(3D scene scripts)
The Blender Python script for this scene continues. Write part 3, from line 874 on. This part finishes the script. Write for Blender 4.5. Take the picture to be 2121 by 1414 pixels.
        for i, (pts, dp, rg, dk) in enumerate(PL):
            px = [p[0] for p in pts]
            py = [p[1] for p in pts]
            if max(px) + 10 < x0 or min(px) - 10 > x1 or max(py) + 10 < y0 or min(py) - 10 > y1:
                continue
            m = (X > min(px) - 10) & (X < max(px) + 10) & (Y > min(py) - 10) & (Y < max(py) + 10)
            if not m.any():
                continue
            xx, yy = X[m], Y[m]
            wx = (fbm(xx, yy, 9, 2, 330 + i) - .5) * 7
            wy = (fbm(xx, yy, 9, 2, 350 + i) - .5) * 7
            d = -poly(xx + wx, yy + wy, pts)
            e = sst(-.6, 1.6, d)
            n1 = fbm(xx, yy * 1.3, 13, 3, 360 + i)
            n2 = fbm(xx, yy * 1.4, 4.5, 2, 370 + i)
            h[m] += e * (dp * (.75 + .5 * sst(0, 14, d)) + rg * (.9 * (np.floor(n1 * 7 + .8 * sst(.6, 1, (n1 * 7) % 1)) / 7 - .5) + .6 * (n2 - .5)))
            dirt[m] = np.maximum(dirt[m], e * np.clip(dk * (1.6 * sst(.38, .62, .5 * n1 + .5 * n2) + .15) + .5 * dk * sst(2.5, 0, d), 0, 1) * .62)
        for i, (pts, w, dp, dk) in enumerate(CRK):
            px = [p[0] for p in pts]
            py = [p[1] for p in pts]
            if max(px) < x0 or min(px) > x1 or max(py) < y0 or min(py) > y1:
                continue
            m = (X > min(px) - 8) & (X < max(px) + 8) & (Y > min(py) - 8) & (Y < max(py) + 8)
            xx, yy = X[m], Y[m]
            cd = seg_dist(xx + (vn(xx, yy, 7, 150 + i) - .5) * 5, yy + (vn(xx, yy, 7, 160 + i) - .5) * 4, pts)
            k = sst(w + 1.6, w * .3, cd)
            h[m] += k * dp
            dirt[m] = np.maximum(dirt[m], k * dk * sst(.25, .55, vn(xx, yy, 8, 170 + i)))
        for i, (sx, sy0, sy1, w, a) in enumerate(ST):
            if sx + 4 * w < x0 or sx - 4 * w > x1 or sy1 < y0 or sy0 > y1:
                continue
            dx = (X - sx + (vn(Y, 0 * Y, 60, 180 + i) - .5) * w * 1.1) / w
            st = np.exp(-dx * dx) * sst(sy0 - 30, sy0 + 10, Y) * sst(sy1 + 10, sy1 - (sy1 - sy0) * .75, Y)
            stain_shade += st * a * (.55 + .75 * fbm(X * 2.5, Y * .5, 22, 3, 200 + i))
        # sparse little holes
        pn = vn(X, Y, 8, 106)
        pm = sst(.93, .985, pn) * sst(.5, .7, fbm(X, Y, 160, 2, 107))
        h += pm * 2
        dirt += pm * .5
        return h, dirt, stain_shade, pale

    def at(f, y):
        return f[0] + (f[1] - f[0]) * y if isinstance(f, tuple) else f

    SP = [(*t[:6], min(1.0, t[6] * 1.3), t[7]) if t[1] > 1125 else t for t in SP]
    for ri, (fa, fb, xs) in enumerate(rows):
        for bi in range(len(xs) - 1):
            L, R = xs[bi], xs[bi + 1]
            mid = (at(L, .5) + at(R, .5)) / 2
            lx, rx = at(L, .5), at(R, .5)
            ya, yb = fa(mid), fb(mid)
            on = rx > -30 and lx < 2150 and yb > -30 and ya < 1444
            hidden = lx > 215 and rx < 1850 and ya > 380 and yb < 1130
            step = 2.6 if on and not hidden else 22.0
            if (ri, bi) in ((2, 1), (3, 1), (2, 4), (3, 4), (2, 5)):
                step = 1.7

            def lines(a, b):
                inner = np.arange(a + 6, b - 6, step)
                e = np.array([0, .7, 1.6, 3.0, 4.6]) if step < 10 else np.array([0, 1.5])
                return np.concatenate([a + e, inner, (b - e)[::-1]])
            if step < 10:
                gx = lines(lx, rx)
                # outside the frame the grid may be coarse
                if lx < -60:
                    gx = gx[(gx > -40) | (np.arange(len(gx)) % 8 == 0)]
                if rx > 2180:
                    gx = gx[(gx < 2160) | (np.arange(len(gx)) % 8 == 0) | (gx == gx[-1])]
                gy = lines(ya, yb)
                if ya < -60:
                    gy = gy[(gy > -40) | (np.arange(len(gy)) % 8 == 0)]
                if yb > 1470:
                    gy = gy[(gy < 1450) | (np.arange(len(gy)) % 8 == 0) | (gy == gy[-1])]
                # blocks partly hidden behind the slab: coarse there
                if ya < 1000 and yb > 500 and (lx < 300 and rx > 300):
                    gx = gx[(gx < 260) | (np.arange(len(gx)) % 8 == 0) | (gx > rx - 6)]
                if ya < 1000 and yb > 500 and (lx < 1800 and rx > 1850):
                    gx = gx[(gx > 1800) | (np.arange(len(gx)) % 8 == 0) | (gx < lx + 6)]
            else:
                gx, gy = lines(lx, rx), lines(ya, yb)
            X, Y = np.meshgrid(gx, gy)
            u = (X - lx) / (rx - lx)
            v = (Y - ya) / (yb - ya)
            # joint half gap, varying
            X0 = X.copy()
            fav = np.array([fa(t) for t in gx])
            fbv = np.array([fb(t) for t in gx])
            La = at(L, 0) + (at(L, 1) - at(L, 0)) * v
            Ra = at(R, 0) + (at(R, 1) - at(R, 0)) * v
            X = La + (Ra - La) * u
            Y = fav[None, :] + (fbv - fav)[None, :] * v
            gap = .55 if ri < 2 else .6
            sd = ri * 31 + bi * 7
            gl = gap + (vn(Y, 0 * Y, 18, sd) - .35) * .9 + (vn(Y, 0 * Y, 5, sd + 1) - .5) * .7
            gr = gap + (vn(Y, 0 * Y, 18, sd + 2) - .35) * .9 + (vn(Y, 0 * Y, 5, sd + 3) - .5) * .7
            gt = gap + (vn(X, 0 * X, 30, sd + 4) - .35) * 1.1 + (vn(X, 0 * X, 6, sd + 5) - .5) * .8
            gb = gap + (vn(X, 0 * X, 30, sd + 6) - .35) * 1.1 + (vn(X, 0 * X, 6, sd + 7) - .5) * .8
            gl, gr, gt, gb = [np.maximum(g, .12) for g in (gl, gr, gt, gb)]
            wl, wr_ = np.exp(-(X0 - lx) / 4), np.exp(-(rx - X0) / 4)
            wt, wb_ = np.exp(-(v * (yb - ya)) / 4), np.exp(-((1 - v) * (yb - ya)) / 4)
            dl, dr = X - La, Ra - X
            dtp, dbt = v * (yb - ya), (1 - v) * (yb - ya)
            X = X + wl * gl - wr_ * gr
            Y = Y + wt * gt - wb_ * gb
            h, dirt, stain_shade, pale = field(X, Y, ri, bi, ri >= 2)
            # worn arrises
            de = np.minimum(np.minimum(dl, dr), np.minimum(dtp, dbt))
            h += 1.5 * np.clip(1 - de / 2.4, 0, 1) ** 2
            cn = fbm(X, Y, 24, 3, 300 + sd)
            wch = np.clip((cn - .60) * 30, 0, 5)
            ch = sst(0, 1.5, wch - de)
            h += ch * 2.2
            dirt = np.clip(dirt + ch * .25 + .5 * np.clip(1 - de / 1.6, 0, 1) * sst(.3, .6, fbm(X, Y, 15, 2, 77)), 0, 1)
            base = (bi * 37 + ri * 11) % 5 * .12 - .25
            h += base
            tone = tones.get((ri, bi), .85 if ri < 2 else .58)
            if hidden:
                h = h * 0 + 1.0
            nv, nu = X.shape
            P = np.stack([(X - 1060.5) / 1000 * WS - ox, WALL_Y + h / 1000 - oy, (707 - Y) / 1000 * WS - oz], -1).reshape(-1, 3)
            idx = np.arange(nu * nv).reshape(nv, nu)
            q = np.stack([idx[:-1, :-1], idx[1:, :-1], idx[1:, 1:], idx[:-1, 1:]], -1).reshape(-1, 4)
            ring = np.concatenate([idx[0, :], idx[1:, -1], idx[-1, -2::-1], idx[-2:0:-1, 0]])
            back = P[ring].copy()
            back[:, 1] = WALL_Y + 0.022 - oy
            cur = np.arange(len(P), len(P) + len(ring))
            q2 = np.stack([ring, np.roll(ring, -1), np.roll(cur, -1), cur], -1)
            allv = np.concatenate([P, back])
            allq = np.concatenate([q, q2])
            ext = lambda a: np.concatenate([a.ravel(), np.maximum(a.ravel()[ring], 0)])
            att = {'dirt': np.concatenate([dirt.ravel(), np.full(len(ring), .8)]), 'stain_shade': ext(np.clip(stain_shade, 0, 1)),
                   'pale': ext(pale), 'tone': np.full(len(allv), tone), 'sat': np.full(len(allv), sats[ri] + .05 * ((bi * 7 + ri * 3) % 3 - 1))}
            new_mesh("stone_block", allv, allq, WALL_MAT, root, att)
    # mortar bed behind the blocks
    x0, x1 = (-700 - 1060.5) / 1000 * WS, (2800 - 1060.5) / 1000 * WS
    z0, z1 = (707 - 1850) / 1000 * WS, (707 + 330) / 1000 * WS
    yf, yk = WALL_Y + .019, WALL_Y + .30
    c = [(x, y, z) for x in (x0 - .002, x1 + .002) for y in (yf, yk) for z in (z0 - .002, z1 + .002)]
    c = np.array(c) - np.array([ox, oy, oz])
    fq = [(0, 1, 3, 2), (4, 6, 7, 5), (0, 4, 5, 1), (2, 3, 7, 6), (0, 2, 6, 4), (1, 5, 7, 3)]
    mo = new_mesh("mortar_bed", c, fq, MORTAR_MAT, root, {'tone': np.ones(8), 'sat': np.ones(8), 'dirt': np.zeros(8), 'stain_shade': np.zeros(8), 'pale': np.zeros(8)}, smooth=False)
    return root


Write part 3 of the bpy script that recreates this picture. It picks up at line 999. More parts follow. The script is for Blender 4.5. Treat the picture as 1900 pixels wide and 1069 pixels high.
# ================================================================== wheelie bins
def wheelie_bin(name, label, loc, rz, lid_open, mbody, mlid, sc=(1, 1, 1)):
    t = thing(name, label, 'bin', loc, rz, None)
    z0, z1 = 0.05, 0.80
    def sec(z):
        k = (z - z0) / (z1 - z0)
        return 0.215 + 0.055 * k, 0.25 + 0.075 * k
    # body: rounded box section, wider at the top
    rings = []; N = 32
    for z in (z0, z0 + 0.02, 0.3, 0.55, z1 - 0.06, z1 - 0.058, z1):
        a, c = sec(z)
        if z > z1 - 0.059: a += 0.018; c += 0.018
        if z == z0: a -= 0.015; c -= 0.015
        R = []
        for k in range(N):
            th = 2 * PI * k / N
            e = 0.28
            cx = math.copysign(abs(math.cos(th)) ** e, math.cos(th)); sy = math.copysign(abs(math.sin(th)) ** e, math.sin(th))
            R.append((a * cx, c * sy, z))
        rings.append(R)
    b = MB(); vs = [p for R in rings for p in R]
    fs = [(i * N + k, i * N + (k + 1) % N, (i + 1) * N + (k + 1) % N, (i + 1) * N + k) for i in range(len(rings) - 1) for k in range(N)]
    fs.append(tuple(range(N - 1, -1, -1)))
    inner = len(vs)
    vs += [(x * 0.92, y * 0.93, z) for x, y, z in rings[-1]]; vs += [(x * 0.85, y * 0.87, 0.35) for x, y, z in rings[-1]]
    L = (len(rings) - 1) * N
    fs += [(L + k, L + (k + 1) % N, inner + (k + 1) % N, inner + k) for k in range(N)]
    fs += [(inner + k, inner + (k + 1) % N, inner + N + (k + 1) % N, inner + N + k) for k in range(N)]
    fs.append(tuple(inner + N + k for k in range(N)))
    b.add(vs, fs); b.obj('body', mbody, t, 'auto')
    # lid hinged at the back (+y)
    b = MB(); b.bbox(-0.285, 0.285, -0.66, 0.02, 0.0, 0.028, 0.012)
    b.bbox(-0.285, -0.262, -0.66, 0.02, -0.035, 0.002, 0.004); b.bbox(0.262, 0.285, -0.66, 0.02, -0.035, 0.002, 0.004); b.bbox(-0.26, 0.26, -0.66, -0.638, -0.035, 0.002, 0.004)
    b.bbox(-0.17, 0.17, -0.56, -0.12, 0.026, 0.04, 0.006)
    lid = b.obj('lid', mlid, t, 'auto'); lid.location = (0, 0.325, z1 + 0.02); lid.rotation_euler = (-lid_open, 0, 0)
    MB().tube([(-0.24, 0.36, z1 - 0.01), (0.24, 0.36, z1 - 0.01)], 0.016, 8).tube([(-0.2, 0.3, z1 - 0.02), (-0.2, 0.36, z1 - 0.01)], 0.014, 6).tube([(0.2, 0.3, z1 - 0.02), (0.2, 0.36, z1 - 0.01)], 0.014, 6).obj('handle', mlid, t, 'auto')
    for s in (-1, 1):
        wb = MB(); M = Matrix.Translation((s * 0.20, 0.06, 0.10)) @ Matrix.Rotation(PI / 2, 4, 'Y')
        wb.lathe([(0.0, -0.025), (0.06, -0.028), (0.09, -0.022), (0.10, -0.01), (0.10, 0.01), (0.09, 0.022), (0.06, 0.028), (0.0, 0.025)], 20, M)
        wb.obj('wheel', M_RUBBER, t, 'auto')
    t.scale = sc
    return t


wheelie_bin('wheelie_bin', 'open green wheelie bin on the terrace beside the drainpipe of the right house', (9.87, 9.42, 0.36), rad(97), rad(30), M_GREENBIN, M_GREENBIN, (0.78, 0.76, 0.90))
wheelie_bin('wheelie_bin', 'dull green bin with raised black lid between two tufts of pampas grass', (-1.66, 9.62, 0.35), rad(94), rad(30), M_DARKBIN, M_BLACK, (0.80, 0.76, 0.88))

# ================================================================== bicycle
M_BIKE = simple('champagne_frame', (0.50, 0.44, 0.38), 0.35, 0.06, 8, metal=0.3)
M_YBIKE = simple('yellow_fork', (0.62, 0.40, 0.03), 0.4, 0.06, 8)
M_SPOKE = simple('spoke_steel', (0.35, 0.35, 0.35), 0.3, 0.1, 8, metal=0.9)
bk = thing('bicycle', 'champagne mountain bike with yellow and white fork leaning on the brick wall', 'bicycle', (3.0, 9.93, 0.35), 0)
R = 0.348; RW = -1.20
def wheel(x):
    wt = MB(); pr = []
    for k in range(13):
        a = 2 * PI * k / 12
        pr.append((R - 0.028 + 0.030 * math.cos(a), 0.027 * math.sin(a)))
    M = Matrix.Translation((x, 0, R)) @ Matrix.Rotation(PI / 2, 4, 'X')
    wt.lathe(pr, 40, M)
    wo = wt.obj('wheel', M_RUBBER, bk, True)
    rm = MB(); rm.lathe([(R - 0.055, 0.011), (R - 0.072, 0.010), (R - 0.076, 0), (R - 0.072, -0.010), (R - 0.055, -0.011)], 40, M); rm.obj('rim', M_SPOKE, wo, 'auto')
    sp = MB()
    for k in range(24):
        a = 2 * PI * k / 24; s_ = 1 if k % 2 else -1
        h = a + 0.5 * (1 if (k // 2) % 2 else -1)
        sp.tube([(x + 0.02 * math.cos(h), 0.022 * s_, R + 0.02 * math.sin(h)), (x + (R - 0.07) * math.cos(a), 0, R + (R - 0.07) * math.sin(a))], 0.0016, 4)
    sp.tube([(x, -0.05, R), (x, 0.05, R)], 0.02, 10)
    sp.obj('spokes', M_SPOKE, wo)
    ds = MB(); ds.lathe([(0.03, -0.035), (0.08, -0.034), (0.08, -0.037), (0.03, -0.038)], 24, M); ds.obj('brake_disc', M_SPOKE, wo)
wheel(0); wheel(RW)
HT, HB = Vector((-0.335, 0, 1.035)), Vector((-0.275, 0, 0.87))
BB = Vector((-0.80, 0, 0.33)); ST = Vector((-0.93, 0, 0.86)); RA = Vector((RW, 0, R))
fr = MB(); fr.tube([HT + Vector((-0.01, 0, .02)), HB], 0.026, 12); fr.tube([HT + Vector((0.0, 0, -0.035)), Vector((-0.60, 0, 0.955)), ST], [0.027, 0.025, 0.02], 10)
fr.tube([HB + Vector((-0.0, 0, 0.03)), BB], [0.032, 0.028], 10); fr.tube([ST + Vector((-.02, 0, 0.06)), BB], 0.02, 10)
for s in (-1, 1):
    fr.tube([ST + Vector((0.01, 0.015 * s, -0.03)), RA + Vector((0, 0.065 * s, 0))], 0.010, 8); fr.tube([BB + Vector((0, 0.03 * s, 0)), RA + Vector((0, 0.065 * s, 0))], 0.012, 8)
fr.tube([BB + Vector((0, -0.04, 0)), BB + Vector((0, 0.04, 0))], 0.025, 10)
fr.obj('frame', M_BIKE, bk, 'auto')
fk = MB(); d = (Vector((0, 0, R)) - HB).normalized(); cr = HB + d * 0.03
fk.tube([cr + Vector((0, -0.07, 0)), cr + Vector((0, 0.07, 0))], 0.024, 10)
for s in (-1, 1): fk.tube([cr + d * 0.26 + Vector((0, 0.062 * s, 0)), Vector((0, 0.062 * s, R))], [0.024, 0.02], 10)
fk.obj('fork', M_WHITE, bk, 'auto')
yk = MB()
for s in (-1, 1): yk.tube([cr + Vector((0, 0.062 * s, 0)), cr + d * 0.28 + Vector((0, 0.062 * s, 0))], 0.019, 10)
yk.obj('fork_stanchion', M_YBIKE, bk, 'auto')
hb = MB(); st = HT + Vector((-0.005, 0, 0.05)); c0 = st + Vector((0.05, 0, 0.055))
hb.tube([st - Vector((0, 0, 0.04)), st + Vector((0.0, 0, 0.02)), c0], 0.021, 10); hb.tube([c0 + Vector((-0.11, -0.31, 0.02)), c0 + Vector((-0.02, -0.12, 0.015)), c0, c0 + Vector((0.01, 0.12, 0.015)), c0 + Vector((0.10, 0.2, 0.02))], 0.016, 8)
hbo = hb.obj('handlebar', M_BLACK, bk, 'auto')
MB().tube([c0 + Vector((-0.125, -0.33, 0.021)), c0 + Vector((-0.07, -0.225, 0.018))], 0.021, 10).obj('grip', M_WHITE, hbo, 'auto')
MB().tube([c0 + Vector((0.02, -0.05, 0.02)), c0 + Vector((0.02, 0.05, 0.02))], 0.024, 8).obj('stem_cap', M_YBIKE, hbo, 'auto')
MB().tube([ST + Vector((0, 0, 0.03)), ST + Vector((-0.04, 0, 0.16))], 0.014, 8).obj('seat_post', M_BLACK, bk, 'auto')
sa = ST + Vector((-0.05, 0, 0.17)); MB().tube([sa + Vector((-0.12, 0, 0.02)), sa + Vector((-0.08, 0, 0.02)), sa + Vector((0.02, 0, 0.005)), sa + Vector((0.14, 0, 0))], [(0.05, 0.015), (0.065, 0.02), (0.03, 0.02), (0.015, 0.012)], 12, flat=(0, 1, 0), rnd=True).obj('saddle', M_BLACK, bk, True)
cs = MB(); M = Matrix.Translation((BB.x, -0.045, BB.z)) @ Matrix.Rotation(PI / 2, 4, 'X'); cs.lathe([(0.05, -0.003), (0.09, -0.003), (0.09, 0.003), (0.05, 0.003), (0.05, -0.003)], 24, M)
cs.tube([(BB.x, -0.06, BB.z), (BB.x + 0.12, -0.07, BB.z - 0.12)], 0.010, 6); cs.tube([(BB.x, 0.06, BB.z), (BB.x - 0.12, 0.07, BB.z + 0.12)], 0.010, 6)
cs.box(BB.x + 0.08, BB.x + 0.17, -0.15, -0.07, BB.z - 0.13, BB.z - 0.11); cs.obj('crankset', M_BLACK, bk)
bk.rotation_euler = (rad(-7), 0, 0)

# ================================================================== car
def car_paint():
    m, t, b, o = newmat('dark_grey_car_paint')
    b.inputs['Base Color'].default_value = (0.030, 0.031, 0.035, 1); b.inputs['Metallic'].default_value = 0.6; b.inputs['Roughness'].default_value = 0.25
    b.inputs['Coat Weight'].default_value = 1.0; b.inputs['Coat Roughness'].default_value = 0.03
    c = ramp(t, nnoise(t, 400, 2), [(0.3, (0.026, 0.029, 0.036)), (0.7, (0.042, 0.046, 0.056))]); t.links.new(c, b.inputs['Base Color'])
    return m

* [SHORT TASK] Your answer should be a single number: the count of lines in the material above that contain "picture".

* [EXERCISE ANSWER] 2